▶ [GIVEN EXERCISE]: Give the data below again, word for word.

▶ [SOURCE MATERIAL]:

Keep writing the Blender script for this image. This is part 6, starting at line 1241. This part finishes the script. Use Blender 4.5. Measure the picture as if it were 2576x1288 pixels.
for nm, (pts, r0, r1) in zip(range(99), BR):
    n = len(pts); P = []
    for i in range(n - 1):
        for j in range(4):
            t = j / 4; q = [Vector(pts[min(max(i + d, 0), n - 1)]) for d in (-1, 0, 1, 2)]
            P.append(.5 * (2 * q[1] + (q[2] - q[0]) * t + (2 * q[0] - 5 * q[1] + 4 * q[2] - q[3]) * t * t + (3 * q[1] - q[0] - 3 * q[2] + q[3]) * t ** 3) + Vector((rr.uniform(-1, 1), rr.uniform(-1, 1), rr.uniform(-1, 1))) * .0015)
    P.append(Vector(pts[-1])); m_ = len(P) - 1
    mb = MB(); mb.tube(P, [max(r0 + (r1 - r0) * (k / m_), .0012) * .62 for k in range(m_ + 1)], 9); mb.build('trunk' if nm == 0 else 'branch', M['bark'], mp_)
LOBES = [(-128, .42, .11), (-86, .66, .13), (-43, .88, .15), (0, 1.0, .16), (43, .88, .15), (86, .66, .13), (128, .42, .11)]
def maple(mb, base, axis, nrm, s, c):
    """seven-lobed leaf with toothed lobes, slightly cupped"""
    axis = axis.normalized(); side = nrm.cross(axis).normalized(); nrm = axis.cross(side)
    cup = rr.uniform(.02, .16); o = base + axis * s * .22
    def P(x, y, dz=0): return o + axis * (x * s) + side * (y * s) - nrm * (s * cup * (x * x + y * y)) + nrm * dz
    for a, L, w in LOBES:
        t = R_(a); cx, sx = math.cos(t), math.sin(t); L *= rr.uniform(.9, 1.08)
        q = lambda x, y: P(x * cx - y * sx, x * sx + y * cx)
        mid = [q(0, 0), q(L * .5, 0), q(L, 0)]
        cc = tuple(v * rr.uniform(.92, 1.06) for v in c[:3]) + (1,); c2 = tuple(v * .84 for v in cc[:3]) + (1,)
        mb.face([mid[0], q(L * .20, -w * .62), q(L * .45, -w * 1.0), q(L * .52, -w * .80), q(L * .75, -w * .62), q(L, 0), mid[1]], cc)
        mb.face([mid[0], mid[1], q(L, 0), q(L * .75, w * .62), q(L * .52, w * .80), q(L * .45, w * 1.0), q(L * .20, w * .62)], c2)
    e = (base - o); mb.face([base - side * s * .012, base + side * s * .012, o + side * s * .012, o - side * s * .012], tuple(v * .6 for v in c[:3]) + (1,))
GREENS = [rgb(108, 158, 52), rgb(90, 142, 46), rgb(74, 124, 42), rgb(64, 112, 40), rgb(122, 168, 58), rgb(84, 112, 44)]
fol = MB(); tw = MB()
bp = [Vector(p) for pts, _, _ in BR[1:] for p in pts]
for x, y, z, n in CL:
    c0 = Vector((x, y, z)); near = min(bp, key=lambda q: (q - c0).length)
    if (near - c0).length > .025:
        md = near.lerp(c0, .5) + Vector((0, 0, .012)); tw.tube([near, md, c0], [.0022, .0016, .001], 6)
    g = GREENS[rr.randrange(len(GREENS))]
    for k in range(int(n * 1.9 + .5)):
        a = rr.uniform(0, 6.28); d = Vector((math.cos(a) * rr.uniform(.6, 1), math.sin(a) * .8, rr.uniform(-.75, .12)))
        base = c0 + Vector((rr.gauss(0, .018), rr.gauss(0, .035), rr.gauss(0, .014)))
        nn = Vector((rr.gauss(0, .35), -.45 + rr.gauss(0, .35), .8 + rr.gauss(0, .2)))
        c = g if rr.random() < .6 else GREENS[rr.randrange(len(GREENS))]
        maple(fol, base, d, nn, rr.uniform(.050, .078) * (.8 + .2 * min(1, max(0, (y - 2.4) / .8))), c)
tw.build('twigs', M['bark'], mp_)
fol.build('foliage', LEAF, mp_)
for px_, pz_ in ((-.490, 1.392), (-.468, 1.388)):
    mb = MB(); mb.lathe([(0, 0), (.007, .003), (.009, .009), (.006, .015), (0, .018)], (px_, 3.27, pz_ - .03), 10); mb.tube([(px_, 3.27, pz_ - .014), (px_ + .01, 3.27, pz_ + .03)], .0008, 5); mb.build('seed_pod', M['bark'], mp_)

▶ [ANSWER TO THE TASK]:
Keep writing the Blender script for this image. This is part 6, starting at line 1241. This part finishes the script. Use Blender 4.5. Measure the picture as if it were 2576x1288 pixels.
for nm, (pts, r0, r1) in zip(range(99), BR):
    n = len(pts); P = []
    for i in range(n - 1):
        for j in range(4):
            t = j / 4; q = [Vector(pts[min(max(i + d, 0), n - 1)]) for d in (-1, 0, 1, 2)]
            P.append(.5 * (2 * q[1] + (q[2] - q[0]) * t + (2 * q[0] - 5 * q[1] + 4 * q[2] - q[3]) * t * t + (3 * q[1] - q[0] - 3 * q[2] + q[3]) * t ** 3) + Vector((rr.uniform(-1, 1), rr.uniform(-1, 1), rr.uniform(-1, 1))) * .0015)
    P.append(Vector(pts[-1])); m_ = len(P) - 1
    mb = MB(); mb.tube(P, [max(r0 + (r1 - r0) * (k / m_), .0012) * .62 for k in range(m_ + 1)], 9); mb.build('trunk' if nm == 0 else 'branch', M['bark'], mp_)
LOBES = [(-128, .42, .11), (-86, .66, .13), (-43, .88, .15), (0, 1.0, .16), (43, .88, .15), (86, .66, .13), (128, .42, .11)]
def maple(mb, base, axis, nrm, s, c):
    """seven-lobed leaf with toothed lobes, slightly cupped"""
    axis = axis.normalized(); side = nrm.cross(axis).normalized(); nrm = axis.cross(side)
    cup = rr.uniform(.02, .16); o = base + axis * s * .22
    def P(x, y, dz=0): return o + axis * (x * s) + side * (y * s) - nrm * (s * cup * (x * x + y * y)) + nrm * dz
    for a, L, w in LOBES:
        t = R_(a); cx, sx = math.cos(t), math.sin(t); L *= rr.uniform(.9, 1.08)
        q = lambda x, y: P(x * cx - y * sx, x * sx + y * cx)
        mid = [q(0, 0), q(L * .5, 0), q(L, 0)]
        cc = tuple(v * rr.uniform(.92, 1.06) for v in c[:3]) + (1,); c2 = tuple(v * .84 for v in cc[:3]) + (1,)
        mb.face([mid[0], q(L * .20, -w * .62), q(L * .45, -w * 1.0), q(L * .52, -w * .80), q(L * .75, -w * .62), q(L, 0), mid[1]], cc)
        mb.face([mid[0], mid[1], q(L, 0), q(L * .75, w * .62), q(L * .52, w * .80), q(L * .45, w * 1.0), q(L * .20, w * .62)], c2)
    e = (base - o); mb.face([base - side * s * .012, base + side * s * .012, o + side * s * .012, o - side * s * .012], tuple(v * .6 for v in c[:3]) + (1,))
GREENS = [rgb(108, 158, 52), rgb(90, 142, 46), rgb(74, 124, 42), rgb(64, 112, 40), rgb(122, 168, 58), rgb(84, 112, 44)]
fol = MB(); tw = MB()
bp = [Vector(p) for pts, _, _ in BR[1:] for p in pts]
for x, y, z, n in CL:
    c0 = Vector((x, y, z)); near = min(bp, key=lambda q: (q - c0).length)
    if (near - c0).length > .025:
        md = near.lerp(c0, .5) + Vector((0, 0, .012)); tw.tube([near, md, c0], [.0022, .0016, .001], 6)
    g = GREENS[rr.randrange(len(GREENS))]
    for k in range(int(n * 1.9 + .5)):
        a = rr.uniform(0, 6.28); d = Vector((math.cos(a) * rr.uniform(.6, 1), math.sin(a) * .8, rr.uniform(-.75, .12)))
        base = c0 + Vector((rr.gauss(0, .018), rr.gauss(0, .035), rr.gauss(0, .014)))
        nn = Vector((rr.gauss(0, .35), -.45 + rr.gauss(0, .35), .8 + rr.gauss(0, .2)))
        c = g if rr.random() < .6 else GREENS[rr.randrange(len(GREENS))]
        maple(fol, base, d, nn, rr.uniform(.050, .078) * (.8 + .2 * min(1, max(0, (y - 2.4) / .8))), c)
tw.build('twigs', M['bark'], mp_)
fol.build('foliage', LEAF, mp_)
for px_, pz_ in ((-.490, 1.392), (-.468, 1.388)):
    mb = MB(); mb.lathe([(0, 0), (.007, .003), (.009, .009), (.006, .015), (0, .018)], (px_, 3.27, pz_ - .03), 10); mb.tube([(px_, 3.27, pz_ - .014), (px_ + .01, 3.27, pz_ + .03)], .0008, 5); mb.build('seed_pod', M['bark'], mp_)